Перед Джокондой я уже не томился, а довольно быстро расчувствовался. Стоял, не замечая времени. Очнулся я, заметив, что Константин Георгиевич плачет. Мы переглянулись с Рахмановым. Деликатнейший Леонид Николаевич показал мне глазами: не надо обращать внимания. Заметив, как на Паустовского глазеют, я все же тронул Паустовского за рукав. Мы вышли из Лувра, ни на что больше не взглянув. Устали. Сели на скамейку и долго молчали».

«Собрали нас 19 мая 1957 года. После XX съезда. На бывшей даче Сталина. Началось мирно. Идиллическая картина — дача, летние наряды, аллейки, зелень, пруды и вожди. Впервые ходят по аллее среди нас: Микоян, Молотов, Булганин, Хрущев — ожившие портреты. Здороваются, пожимают руки. Кто-то, кажется, Борис Полевой, представил меня Молотову. «А-а-а, «Собственное мнение», — сказал Молотов, — это ваш рассказ?» — «Мой». — «Что же вы, — он укоризненно покачал головой. — Зачем вам, это же против партии. Вот роман «Искатели» у вас хороший».

То, что Молотов говорит со мною, светит солнце, сад, распускаются листья, что он не на трибуне — все это было удивительно для моего советского сознания, но еще удивительней было то, что он читал этот мой не бог весть какой рассказ и говорит о нем всерьез, словно о событии.

— Но ведь надо же, Вячеслав Михайлович, иметь собственное мнение! — выпалил я первое, что пришло мне в голову.

Молотов помрачнел, резко так согнал с лица приветливость. Наступила неприятная пауза. Борис Полевой преувеличенно весело подозвал к нам Паустовского, который шел мимо, а за ним и Эренбурга. Ему хотелось как-то разрядить напряжение, что-то произошло, связанное, скорее, с моим ответом, чем с моим рассказом. В чем было дело, я не понимал, да и Полевой, опытный журналист, тоже, видно, не понял…

Через несколько месяцев разъяснилось. То есть я мог представить, как совпали мои слова с тем, что происходило там, за кулисами, в Политбюро. Как раз тогда на Молотова «катили бочку» за иностранные дела, за Югославию и какую-то неуступчивость, вот тебе и «собственное мнение», кто знал, может, я как раз наступил на мозоль…»

«В 1957 году я уже был писателем и был приглашен на встречу с руководителями партии и правительства.
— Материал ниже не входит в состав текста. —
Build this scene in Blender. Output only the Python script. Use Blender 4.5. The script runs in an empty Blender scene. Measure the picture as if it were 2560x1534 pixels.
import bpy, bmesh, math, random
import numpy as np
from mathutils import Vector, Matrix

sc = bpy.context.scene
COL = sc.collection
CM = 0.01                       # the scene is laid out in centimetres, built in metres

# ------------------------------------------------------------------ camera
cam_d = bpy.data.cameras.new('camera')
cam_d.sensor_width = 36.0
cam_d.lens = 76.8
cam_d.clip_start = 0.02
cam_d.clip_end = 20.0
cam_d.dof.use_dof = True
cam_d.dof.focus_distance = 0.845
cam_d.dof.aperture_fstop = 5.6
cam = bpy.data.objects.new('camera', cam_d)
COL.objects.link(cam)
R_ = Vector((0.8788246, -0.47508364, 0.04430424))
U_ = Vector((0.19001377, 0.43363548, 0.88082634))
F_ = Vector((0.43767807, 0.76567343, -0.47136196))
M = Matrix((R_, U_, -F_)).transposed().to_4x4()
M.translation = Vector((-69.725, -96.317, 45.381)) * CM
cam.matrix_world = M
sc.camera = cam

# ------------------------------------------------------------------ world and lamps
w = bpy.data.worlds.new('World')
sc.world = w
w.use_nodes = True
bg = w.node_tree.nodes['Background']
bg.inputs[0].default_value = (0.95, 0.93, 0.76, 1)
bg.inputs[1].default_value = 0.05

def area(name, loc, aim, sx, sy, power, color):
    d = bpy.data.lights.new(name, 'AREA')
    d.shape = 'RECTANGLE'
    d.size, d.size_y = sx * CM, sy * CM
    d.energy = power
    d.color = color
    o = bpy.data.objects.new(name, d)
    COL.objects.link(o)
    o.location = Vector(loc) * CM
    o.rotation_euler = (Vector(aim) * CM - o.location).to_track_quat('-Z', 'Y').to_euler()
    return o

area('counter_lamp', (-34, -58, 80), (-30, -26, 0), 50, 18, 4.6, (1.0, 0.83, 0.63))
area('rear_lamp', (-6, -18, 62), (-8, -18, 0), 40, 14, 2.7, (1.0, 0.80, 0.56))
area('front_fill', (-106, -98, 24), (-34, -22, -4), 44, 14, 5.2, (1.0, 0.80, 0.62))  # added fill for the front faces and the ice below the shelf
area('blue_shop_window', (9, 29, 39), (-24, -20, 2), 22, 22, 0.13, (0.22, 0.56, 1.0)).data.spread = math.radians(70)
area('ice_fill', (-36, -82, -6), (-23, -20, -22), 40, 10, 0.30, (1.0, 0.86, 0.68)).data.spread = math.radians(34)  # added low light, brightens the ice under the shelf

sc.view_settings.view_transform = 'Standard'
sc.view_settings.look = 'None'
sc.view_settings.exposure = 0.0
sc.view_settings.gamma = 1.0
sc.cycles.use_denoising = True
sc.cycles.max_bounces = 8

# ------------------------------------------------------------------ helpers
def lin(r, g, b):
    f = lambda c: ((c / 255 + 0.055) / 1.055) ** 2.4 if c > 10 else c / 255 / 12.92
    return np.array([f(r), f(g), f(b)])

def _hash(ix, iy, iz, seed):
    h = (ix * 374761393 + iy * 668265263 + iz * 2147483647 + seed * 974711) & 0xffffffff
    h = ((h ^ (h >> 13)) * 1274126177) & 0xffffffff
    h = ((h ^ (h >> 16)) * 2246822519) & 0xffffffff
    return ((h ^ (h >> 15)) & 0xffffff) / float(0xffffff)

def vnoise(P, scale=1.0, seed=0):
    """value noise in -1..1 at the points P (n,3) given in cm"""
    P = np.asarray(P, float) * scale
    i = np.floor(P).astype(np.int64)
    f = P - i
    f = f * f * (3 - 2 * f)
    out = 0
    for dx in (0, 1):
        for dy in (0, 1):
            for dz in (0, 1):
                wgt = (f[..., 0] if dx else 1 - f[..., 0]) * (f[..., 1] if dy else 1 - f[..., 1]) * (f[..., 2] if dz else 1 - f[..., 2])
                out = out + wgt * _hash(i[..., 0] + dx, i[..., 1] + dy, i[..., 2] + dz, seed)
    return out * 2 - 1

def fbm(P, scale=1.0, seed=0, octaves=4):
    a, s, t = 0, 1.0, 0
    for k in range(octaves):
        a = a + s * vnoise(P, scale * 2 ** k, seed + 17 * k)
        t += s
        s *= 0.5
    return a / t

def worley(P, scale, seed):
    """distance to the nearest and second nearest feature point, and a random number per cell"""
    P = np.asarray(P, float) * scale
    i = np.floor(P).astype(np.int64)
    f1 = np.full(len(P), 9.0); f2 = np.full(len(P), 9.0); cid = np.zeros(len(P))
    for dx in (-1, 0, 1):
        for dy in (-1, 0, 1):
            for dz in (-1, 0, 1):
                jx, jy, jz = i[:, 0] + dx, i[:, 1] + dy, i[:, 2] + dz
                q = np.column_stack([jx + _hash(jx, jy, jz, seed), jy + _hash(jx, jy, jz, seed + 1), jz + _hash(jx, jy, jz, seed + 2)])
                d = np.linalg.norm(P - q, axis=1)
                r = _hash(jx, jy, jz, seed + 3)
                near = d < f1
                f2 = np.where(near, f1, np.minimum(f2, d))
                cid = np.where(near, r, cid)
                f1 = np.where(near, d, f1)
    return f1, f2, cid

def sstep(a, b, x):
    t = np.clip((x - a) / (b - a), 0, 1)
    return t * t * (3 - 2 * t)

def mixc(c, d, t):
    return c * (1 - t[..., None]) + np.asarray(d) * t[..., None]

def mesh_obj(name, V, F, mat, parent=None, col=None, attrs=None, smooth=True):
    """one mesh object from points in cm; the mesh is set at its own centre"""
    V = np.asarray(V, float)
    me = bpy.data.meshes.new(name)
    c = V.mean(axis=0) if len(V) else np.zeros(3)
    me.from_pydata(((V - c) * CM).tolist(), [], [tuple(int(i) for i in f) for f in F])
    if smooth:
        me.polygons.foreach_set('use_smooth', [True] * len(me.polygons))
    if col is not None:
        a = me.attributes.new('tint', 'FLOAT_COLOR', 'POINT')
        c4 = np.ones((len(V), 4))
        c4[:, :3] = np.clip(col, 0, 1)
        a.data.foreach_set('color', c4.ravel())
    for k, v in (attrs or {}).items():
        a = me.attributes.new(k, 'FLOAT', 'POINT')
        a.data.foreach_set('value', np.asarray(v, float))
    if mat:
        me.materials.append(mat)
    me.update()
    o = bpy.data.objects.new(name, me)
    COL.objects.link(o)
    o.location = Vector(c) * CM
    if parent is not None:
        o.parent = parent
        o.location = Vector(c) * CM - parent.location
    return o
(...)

При большом стечении народа Хрущев отчитывал писателей за идеологически вредные произведения. Ожесточенно критиковали, проще говоря, поносили сборник «Литературная Москва» и журнал «Новый мир». Там был напечатан роман В. Дудинцева «Не хлебом единым» и мой рассказ «Собственное мнение». Хрущев, который, я уверен, ничего этого не читал, обрушился на редакторов, в частности на главного тогда редактора журнала «Новый мир» Константина Симонова. Стихи Симонова мы на фронте знали наизусть. Не было в годы войны более популярного и любимого поэта, чем он. Как военный корреспондент он побывал на самых тяжелых участках фронтов, в самой гуще сражений. Красавец, подтянутый, наделенный талантом и прозаика, и поэта, и драматурга, и журналиста, он, естественно, стал кумиром нашего солдатского братства, да и послевоенной молодежи. Особенно же популярность его украсилась, когда «Новый мир» стал публиковать вещи критические.